Pictures stay out of this copy; please retype only the lines from the start of the records through the line with "random.seed(7)".

::: Information supplied :::

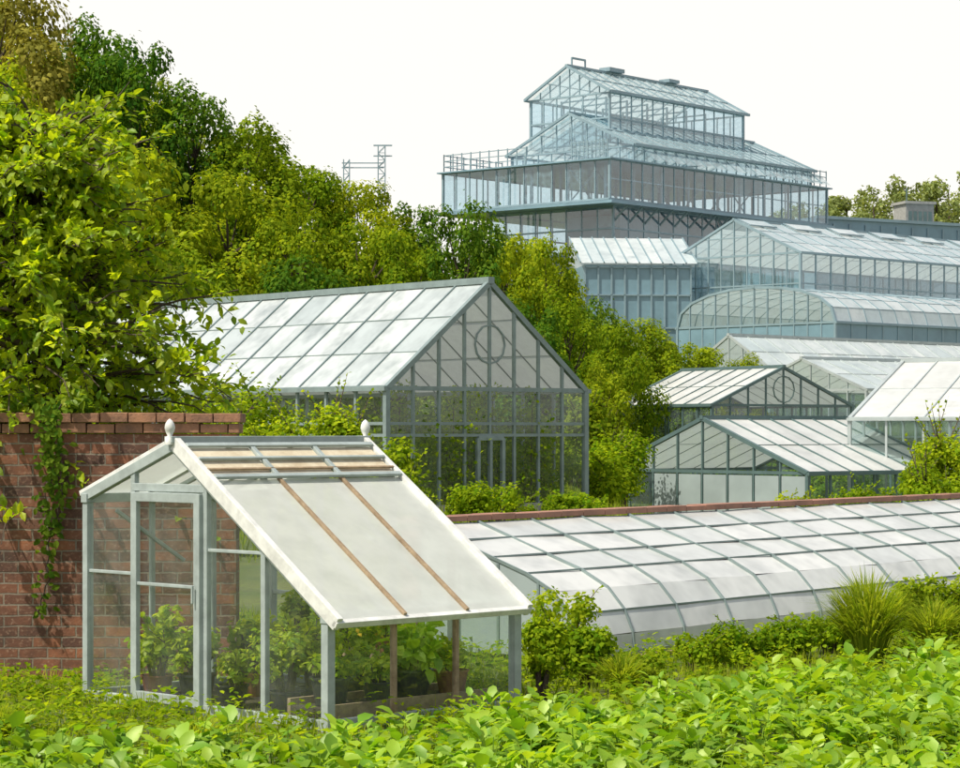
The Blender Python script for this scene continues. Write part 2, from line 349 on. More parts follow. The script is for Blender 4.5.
bl=[
 (-6.4,60,3.7,3.4,'leaf_bush',6000,.13),(-4.9,57,3.3,2.6,'leaf_bush',5000,.12),(-3.2,55,3.5,2.1,'leaf_bush',5000,.12),(-2.1,58,2.5,1.9,'leaf_bush',3500,.12),
 (-8.2,58,3.0,3.0,'leaf_dark',4000,.13),(-10,62,3.4,3.4,'leaf_bush',5000,.14),(-3.9,50,1.9,2.2,'leaf_bush',3500,.11),(-2.4,48,1.3,1.8,'leaf_bush',2600,.10),(-1.0,46,.9,1.8,'leaf_bush',2200,.10),
 (-5.4,48,2.1,2.2,'leaf_bush',3500,.11),(.2,60,1.2,2.4,'leaf_bush',2500,.11),(2.2,62,1.0,2.6,'leaf_bush',2500,.11),
 (3.9,78,2.2,2.4,'leaf_bush',3000,.14),(4.9,84,3.0,2.6,'leaf_bush',3000,.14),(4.3,92,4.2,3.2,'leaf_hill',3500,.2),
 (11.55,60,3.75,1.9,'leaf_bush',6000,.12),(10.95,62,2.9,1.7,'leaf_bush',4500,.12),(12.4,63,3.9,2.2,'leaf_bush',5000,.12),(10.2,66,1.7,1.8,'leaf_bush',2500,.12),(9.4,72,1.5,1.8,'leaf_bush',2400,.12),
 (12.2,74,1.9,2.2,'leaf_bush',3000,.12),(8.4,68,.9,1.8,'leaf_dark',2000,.12),(5.6,66,.8,2.2,'leaf_bush',2200,.12),(7,64,.8,2.2,'leaf_bush',2200,.12),
 (14.5,96,2.6,3,'leaf_bush',2500,.16),(13.2,100,2.4,3,'leaf_bush',2500,.16),
 (.95,23.4,.62,.75,'leaf_bush',2200,.06),(.56,22.3,.85,.5,'leaf_bush',2200,.055),(.85,24.6,.9,.7,'leaf_bush',2400,.06),(2.25,24.6,.42,.7,'leaf_bush',1500,.05),(2.7,25.4,.5,.8,'leaf_bush',1800,.05),
 (3.3,26.0,.5,.9,'leaf_bush',2200,.055),(3.95,26.9,.5,.9,'leaf_bush',2200,.055),(5.3,28.6,.8,1.0,'leaf_bush',2400,.06),(5.75,28.6,1.0,.9,'leaf_bush',2400,.06),(1.6,23.6,.35,.6,'leaf_bush',1200,.05)]
for i,(X,Y,h_,w_,mt,n_,lf) in enumerate(bl): bush('shrub',X,Y,h_,w_,mt,n_,lf,i)

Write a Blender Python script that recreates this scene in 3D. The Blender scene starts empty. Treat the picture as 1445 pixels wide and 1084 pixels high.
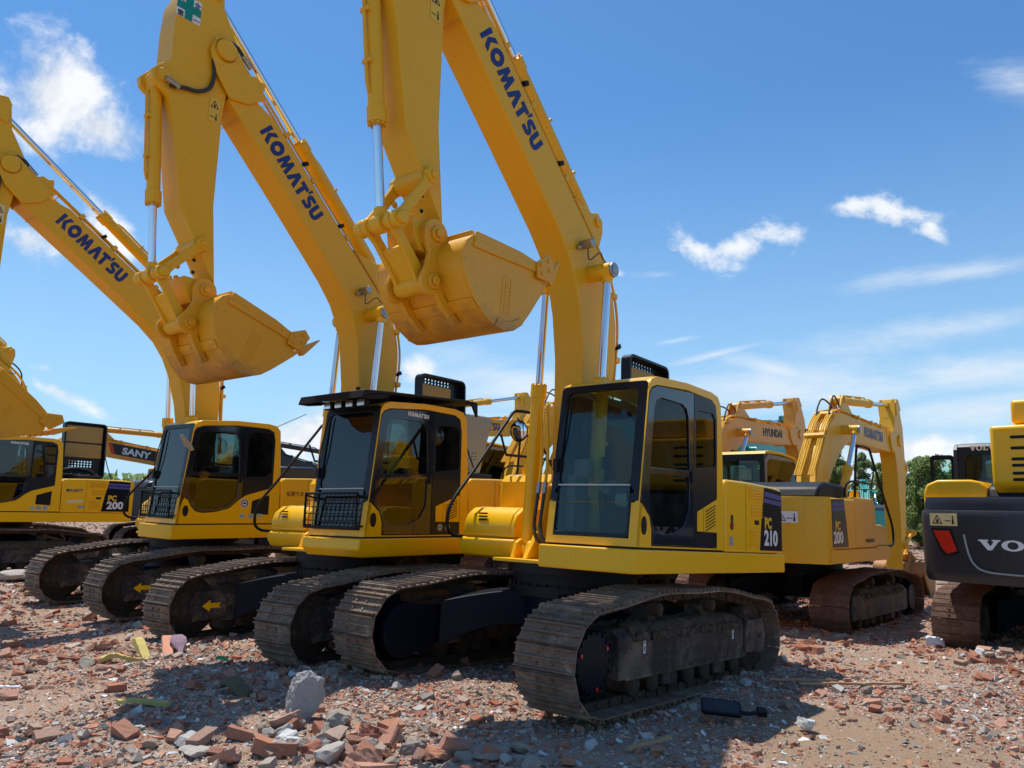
import bpy, bmesh, math, random
import numpy as np
from mathutils import Vector, Matrix
from mathutils.geometry import tessellate_polygon
R = math.radians
SC = bpy.context.scene
COL = SC.collection
random.seed(7)

# ------------------------------------------------------------------ materials
def newmat(name):
    m = bpy.data.materials.new(name); m.use_nodes = True
    nt = m.node_tree; nt.nodes.clear()
    return m, nt
def N(nt, t, **kw):
    n = nt.nodes.new(t)
    for k, v in kw.items():
        if k in n.inputs: n.inputs[k].default_value = v
        else: setattr(n, k, v)
    return n
def L(nt, a, b): nt.links.new(a, b)
def ramp(nt, fac, stops, interp='LINEAR'):
    r = nt.nodes.new('ShaderNodeValToRGB'); e = r.color_ramp; e.interpolation = interp
    while len(e.elements) > 1: e.elements.remove(e.elements[-1])
    e.elements[0].position = stops[0][0]; e.elements[0].color = (*stops[0][1], 1)
    for p, c in stops[1:]:
        x = e.elements.new(p); x.color = (*c, 1)
    L(nt, fac, r.inputs[0]); return r
def mix(nt, fac, a, b, blend='MIX'):
    n = nt.nodes.new('ShaderNodeMix'); n.data_type = 'RGBA'; n.blend_type = blend
    for sock, v in ((n.inputs[0], fac), (n.inputs[6], a), (n.inputs[7], b)):
        if hasattr(v, 'links'): L(nt, v, sock)
        else: sock.default_value = v if isinstance(v, (int, float)) else (*v, 1)
    return n.outputs[2]
def noise(nt, scale, detail=4, rough=.55, vec=None, dist=0):
    n = N(nt, 'ShaderNodeTexNoise', Scale=scale, Detail=detail, Roughness=rough, Distortion=dist)
    if vec: L(nt, vec, n.inputs['Vector'])
    return n.outputs['Fac']
def mmath(nt, op, a, b=None, c=None):
    n = nt.nodes.new('ShaderNodeMath'); n.operation = op
    for i, v in enumerate((a, b, c)):
        if v is None: continue
        if hasattr(v, 'links'): L(nt, v, n.inputs[i])
        else: n.inputs[i].default_value = v
    return n.outputs[0]
def objvec(nt):
    tc = nt.nodes.new('ShaderNodeTexCoord'); return tc.outputs['Object']

def paint(name, col, rough=.34, dirt=.25, dirtcol=(.16, .09, .05), coat=.35, spec=.5, wear=0.0):
    m, nt = newmat(name); o = N(nt, 'ShaderNodeOutputMaterial'); b = N(nt, 'ShaderNodeBsdfPrincipled')
    L(nt, b.outputs[0], o.inputs[0]); v = objvec(nt)
    n1 = noise(nt, 1.7, 5, .6, v); n2 = noise(nt, 14, 6, .65, v)
    f = ramp(nt, n1, [(.42, (0, 0, 0)), (.8, (1, 1, 1))]).outputs[0]
    f2 = ramp(nt, n2, [(.60, (0, 0, 0)), (.80, (1, 1, 1))]).outputs[0]
    c1 = mix(nt, mmath(nt, 'MULTIPLY', f, .22), col, tuple(q * .86 for q in col))
    fd = mmath(nt, 'MULTIPLY', mmath(nt, 'MULTIPLY', f2, dirt), mmath(nt, 'ADD', f, .35))
    c2 = mix(nt, fd, c1, dirtcol)
    # vertical grime streaks
    mp = N(nt, 'ShaderNodeMapping'); mp.inputs['Scale'].default_value = (9, 9, .7); L(nt, v, mp.inputs[0])
    n3 = ramp(nt, noise(nt, 2.2, 4, .6, mp.outputs[0]), [(.58, (0, 0, 0)), (.72, (1, 1, 1))]).outputs[0]
    c3 = mix(nt, mmath(nt, 'MULTIPLY', n3, dirt * .35), c2, dirtcol)
    if wear:
        n4 = ramp(nt, noise(nt, 5.5, 8, .75, v), [(.60, (0, 0, 0)), (.66, (1, 1, 1))]).outputs[0]
        c3 = mix(nt, mmath(nt, 'MULTIPLY', n4, wear), c3, (.17, .07, .035))
    L(nt, c3, b.inputs['Base Color'])
    L(nt, mmath(nt, 'ADD', mmath(nt, 'MULTIPLY', f2, .18), rough), b.inputs['Roughness'])
    b.inputs['Coat Weight'].default_value = coat; b.inputs['Coat Roughness'].default_value = .12
    b.inputs['Specular IOR Level'].default_value = spec
    bp = N(nt, 'ShaderNodeBump', Strength=.03, Distance=.01); L(nt, noise(nt, 3.1, 3, .5, v), bp.inputs['Height'])
    L(nt, bp.outputs[0], b.inputs['Normal'])
    return m
def plain(name, col, rough=.5, metal=0, emis=None, spec=.5):
    m, nt = newmat(name); o = N(nt, 'ShaderNodeOutputMaterial'); b = N(nt, 'ShaderNodeBsdfPrincipled')
    L(nt, b.outputs[0], o.inputs[0])
    n = noise(nt, 9, 4, .6, objvec(nt))
    c = mix(nt, mmath(nt, 'MULTIPLY', n, .35), col, tuple(q * .6 for q in col))
    L(nt, c, b.inputs['Base Color'])
    b.inputs['Roughness'].default_value = rough; b.inputs['Metallic'].default_value = metal
    b.inputs['Specular IOR Level'].default_value = spec
    return m
def bucket_paint(name, col):
    m = paint(name, col, .45, .5, (.24, .11, .045), coat=.05, wear=.3); nt = m.node_tree
    b = [n for n in nt.nodes if n.type == 'BSDF_PRINCIPLED'][0]; src = b.inputs['Base Color'].links[0].from_socket
    sx = N(nt, 'ShaderNodeSeparateXYZ'); tc = objvec(nt); L(nt, tc, sx.inputs[0])
    h = mmath(nt, 'ADD', sx.outputs[0], mmath(nt, 'MULTIPLY', mmath(nt, 'SUBTRACT', noise(nt, 5, 7, .7, tc), .5), .55))
    msk = ramp(nt, h, [(.58, (0, 0, 0)), (.86, (1, 1, 1))]).outputs[0]
    sc = noise(nt, 30, 6, .8, tc)
    L(nt, mix(nt, mmath(nt, 'MULTIPLY', msk, mmath(nt, 'ADD', .35, mmath(nt, 'MULTIPLY', sc, .9))), src, mix(nt, sc, (.16, .075, .04), (.36, .19, .09))), b.inputs['Base Color'])
    return m
def muddy(name, base, mud1, mud2, amount, rough=.75, scale=3.0, bump=.6, metal=0):
    m, nt = newmat(name); o = N(nt, 'ShaderNodeOutputMaterial'); b = N(nt, 'ShaderNodeBsdfPrincipled')
    L(nt, b.outputs[0], o.inputs[0]); v = objvec(nt)
    n1 = noise(nt, scale, 8, .68, v); n2 = noise(nt, scale * 7, 8, .7, v); n3 = noise(nt, scale * 2.3, 5, .6, v)
    mud = mix(nt, ramp(nt, n3, [(.35, (0, 0, 0)), (.65, (1, 1, 1))]).outputs[0], mud1, mud2)
    mask = ramp(nt, mmath(nt, 'ADD', mmath(nt, 'MULTIPLY', n1, .7), mmath(nt, 'MULTIPLY', n2, .3)), [(.62 - amount * .3, (0, 0, 0)), (.70 - amount * .25, (1, 1, 1))]).outputs[0]
    c = mix(nt, mask, base, mud)
    c = mix(nt, .5, c, mix(nt, n2, c, (0, 0, 0)), 'MIX')
    isl = N(nt, 'ShaderNodeNewGeometry').outputs['Random Per Island']
    c = mix(nt, mmath(nt, 'MULTIPLY', isl, .30), c, (.035, .022, .016))
    L(nt, c, b.inputs['Base Color'])
    L(nt, mmath(nt, 'ADD', mmath(nt, 'MULTIPLY', mask, .35), rough - .3), b.inputs['Roughness'])
    b.inputs['Metallic'].default_value = metal; b.inputs['Specular IOR Level'].default_value = .3
    bp = N(nt, 'ShaderNodeBump', Strength=bump, Distance=.03)
    L(nt, mmath(nt, 'ADD', n2, mmath(nt, 'MULTIPLY', mask, .6)), bp.inputs['Height']); L(nt, bp.outputs[0], b.inputs['Normal'])
    return m
def glassmat(name, tint=(.55, .66, .66), refl=.9, mirror=0.0):
    m, nt = newmat(name); o = N(nt, 'ShaderNodeOutputMaterial')
    t = N(nt, 'ShaderNodeBsdfTransparent'); t.inputs[0].default_value = (*tint, 1)
    g = N(nt, 'ShaderNodeBsdfGlossy'); g.inputs['Roughness'].default_value = .02; g.inputs[0].default_value = (refl, refl, refl, 1)
    fr = N(nt, 'ShaderNodeFresnel', IOR=1.42); s = N(nt, 'ShaderNodeMixShader')
    L(nt, mmath(nt, 'ADD', fr.outputs[0], mirror), s.inputs[0]); L(nt, t.outputs[0], s.inputs[1]); L(nt, g.outputs[0], s.inputs[2])
    d = N(nt, 'ShaderNodeBsdfDiffuse'); d.inputs[0].default_value = (.35, .33, .28, 1)
    s2 = N(nt, 'ShaderNodeMixShader'); n = ramp(nt, noise(nt, 3, 6, .7, objvec(nt)), [(.45, (.0, .0, .0)), (.85, (.07, .07, .07))])
    L(nt, n.outputs[0], s2.inputs[0]); L(nt, s.outputs[0], s2.inputs[1]); L(nt, d.outputs[0], s2.inputs[2])
    L(nt, s2.outputs[0], o.inputs[0]); return m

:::

# Completed exercise
The Blender Python script for this scene continues. Write part 2, from line 349 on. More parts follow. The script is for Blender 4.5.
bl=[
 (-6.4,60,3.7,3.4,'leaf_bush',6000,.13),(-4.9,57,3.3,2.6,'leaf_bush',5000,.12),(-3.2,55,3.5,2.1,'leaf_bush',5000,.12),(-2.1,58,2.5,1.9,'leaf_bush',3500,.12),
 (-8.2,58,3.0,3.0,'leaf_dark',4000,.13),(-10,62,3.4,3.4,'leaf_bush',5000,.14),(-3.9,50,1.9,2.2,'leaf_bush',3500,.11),(-2.4,48,1.3,1.8,'leaf_bush',2600,.10),(-1.0,46,.9,1.8,'leaf_bush',2200,.10),
 (-5.4,48,2.1,2.2,'leaf_bush',3500,.11),(.2,60,1.2,2.4,'leaf_bush',2500,.11),(2.2,62,1.0,2.6,'leaf_bush',2500,.11),
 (3.9,78,2.2,2.4,'leaf_bush',3000,.14),(4.9,84,3.0,2.6,'leaf_bush',3000,.14),(4.3,92,4.2,3.2,'leaf_hill',3500,.2),
 (11.55,60,3.75,1.9,'leaf_bush',6000,.12),(10.95,62,2.9,1.7,'leaf_bush',4500,.12),(12.4,63,3.9,2.2,'leaf_bush',5000,.12),(10.2,66,1.7,1.8,'leaf_bush',2500,.12),(9.4,72,1.5,1.8,'leaf_bush',2400,.12),
 (12.2,74,1.9,2.2,'leaf_bush',3000,.12),(8.4,68,.9,1.8,'leaf_dark',2000,.12),(5.6,66,.8,2.2,'leaf_bush',2200,.12),(7,64,.8,2.2,'leaf_bush',2200,.12),
 (14.5,96,2.6,3,'leaf_bush',2500,.16),(13.2,100,2.4,3,'leaf_bush',2500,.16),
 (.95,23.4,.62,.75,'leaf_bush',2200,.06),(.56,22.3,.85,.5,'leaf_bush',2200,.055),(.85,24.6,.9,.7,'leaf_bush',2400,.06),(2.25,24.6,.42,.7,'leaf_bush',1500,.05),(2.7,25.4,.5,.8,'leaf_bush',1800,.05),
 (3.3,26.0,.5,.9,'leaf_bush',2200,.055),(3.95,26.9,.5,.9,'leaf_bush',2200,.055),(5.3,28.6,.8,1.0,'leaf_bush',2400,.06),(5.75,28.6,1.0,.9,'leaf_bush',2400,.06),(1.6,23.6,.35,.6,'leaf_bush',1200,.05)]
for i,(X,Y,h_,w_,mt,n_,lf) in enumerate(bl): bush('shrub',X,Y,h_,w_,mt,n_,lf,i)

Write a Blender Python script that recreates this scene in 3D. The Blender scene starts empty. Treat the picture as 1445 pixels wide and 1084 pixels high.
import bpy, bmesh, math, random
import numpy as np
from mathutils import Vector, Matrix
from mathutils.geometry import tessellate_polygon
R = math.radians
SC = bpy.context.scene
COL = SC.collection
random.seed(7)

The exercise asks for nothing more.